If you are an "absolute beginner", then I would recommend starting by working through Book of Proof by Richard Hammack, which builds up basic naive set theory, tours through a variety of good foundations for any math subject, and ends with an introduction to cardinality. There are other similar books you could start with like How to Prove It: A Structured Approach by Velleman and An Introduction to Abstract Mathematics by Bond and Keane, but "Book of Proof" is free.

After gaining a foundation and exposure to mathematical proof in a variety of contexts like that, many introductions to set theory will become accessible.

Answer 2

For a real beginner in mathematics who is particularly interested in set theory and cardinalities, I might recommend Stories about Sets by Vilenkin, which is aimed at a high school audience.

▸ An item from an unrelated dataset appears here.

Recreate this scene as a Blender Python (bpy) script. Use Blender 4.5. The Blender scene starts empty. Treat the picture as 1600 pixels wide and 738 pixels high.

I don't recommend studying an axiomatic presentation of set theory until you have significant experience with proofs in one or two other areas of mathematics, such as abstract algebra, analysis, topology or number theory. By an axiomatic presentation, I mean one in which axioms are given for the behavior of sets, such as the "axiom of extensionality" or the "axiom of the power set." This includes the references by Weiss, Halmos and Cunningham mentioned in the comments above. (Strictly speaking, results from other areas of mathematics are mostly not necessary. But there are serious pedagogical and psychological obstacles for a student without any other math background.)

Once you have a sufficient general background in mathematics, Introduction to Set Theory by Hrbacek and Jech is a good choice.

In the meantime, in the course of studying other areas of math, you are exposed to aspects of set theory gradually, with sets presented on an intuitive level. In studying calculus with a modern textbook, you become accustomed to the basic use of set notation. In studying analysis, you learn about countable sets and get practice manipulating sets in more sophisticated ways. For example, Mathematical Analysis by Tom Apostol is an excellent introduction to analysis and has a good (non-axiomatic) chapter on sets.

Answer 3

I was in a similar boat! I really liked Daniel Cunningham's Set Theory: A First Course (https://www.amazon.com/Set-Theory-Cambridge-Mathematical-Textbooks/dp/1107120322). The text starts very simply with the ZF axioms, then builds up to transfinite recursion, ordinals, and cardinals. I found the last couple chapters challenging, but intriguing.

The book was very readable and interesting, and the proofs are easy to follow. I self-studied the book, having only had limited exposure to formal set theory as a computer science undergraduate.

You probably already realize this, but learning mathematics requires doing as many exercises yourself as possible. I wrote solutions to most of the problems in Cunningham's text, which you can find here: https://sites.google.com/view/dougchartier/mathematics/solutions. Note that I can't vouch for the accuracy of the solutions, but please let me know if you have any corrections or feedback. I know the importance of being able to check your work or get hints if you're stuck (or even just read the solution entirely if you've banged your head against the problem for too long!). I hope they're helpful in your endeavor.